STORED DATA =>

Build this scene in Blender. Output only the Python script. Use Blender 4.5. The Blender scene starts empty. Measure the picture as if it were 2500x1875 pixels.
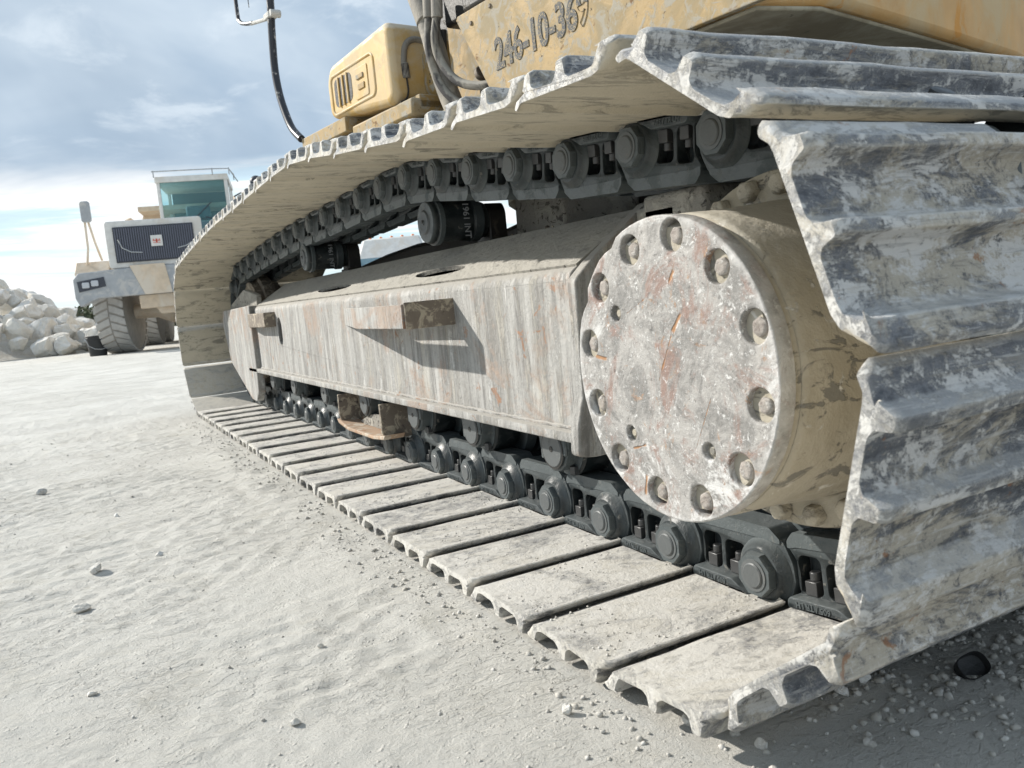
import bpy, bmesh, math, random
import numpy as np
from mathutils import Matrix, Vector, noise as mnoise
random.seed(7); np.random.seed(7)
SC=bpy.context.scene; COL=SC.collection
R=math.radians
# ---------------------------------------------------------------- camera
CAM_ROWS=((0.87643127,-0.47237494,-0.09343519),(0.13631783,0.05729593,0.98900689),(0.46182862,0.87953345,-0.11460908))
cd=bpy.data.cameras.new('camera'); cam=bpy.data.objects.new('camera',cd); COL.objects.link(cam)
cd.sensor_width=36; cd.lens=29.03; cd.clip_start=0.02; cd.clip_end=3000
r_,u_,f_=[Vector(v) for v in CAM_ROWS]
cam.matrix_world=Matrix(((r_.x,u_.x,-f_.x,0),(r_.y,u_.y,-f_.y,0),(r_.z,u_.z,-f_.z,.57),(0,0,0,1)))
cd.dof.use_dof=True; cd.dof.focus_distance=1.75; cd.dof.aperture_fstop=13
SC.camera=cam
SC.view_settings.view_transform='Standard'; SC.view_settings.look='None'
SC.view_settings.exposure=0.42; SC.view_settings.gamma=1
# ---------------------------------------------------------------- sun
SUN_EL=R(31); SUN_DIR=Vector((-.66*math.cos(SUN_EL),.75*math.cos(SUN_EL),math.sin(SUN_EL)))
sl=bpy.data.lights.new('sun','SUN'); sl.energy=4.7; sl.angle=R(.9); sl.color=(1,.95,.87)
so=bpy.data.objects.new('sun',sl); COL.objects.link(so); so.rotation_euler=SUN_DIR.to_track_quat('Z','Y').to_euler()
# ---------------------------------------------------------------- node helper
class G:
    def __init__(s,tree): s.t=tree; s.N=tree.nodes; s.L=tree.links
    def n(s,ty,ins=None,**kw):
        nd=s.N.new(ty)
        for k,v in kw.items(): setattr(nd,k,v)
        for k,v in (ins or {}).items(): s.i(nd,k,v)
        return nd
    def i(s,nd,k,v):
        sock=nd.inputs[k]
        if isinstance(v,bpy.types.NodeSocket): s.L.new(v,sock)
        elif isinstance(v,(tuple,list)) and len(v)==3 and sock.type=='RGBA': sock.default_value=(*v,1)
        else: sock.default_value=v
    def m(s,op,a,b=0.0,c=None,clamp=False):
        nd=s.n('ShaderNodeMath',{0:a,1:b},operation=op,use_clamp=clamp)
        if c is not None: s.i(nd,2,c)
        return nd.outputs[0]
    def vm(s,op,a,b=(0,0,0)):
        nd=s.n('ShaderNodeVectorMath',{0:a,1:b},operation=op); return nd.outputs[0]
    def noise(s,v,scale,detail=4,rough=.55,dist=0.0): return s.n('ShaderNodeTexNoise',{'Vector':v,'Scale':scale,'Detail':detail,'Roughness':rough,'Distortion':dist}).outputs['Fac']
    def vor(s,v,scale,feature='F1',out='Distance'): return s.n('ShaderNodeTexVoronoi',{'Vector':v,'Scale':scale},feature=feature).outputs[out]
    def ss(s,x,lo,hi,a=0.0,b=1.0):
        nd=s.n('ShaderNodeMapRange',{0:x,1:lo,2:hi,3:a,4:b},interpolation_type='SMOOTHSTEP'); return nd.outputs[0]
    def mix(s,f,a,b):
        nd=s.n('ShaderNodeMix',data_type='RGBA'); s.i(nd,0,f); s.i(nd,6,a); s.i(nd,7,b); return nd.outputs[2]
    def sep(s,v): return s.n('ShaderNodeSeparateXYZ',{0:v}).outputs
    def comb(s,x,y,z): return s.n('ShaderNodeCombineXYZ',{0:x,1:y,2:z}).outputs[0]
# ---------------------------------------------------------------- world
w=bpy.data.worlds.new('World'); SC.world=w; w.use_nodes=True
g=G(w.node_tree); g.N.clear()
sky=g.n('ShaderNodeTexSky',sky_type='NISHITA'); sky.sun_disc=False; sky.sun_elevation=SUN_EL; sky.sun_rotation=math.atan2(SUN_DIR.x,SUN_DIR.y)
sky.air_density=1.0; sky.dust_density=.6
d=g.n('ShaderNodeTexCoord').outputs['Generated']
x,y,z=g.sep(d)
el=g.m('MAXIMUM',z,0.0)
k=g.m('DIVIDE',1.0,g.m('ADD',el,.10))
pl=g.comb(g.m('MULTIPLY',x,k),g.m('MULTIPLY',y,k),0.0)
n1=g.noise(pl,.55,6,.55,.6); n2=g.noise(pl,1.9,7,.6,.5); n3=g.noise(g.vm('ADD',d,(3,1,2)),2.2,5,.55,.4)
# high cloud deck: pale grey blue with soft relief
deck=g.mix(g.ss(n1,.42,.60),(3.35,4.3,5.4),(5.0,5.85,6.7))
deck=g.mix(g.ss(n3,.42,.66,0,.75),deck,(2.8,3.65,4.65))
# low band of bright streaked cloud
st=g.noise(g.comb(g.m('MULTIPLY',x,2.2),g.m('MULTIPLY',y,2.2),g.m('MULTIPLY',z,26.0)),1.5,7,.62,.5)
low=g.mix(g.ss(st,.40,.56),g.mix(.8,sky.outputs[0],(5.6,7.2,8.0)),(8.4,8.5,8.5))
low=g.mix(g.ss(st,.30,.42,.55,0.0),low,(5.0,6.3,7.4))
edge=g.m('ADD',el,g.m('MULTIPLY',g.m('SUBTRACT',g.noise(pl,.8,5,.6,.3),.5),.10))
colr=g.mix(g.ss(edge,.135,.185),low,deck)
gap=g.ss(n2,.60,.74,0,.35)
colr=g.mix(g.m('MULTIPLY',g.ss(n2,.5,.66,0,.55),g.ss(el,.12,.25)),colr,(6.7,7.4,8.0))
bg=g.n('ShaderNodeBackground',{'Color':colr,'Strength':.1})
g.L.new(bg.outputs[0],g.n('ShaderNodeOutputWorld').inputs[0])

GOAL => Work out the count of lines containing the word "scene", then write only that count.

TASK RESULT => 2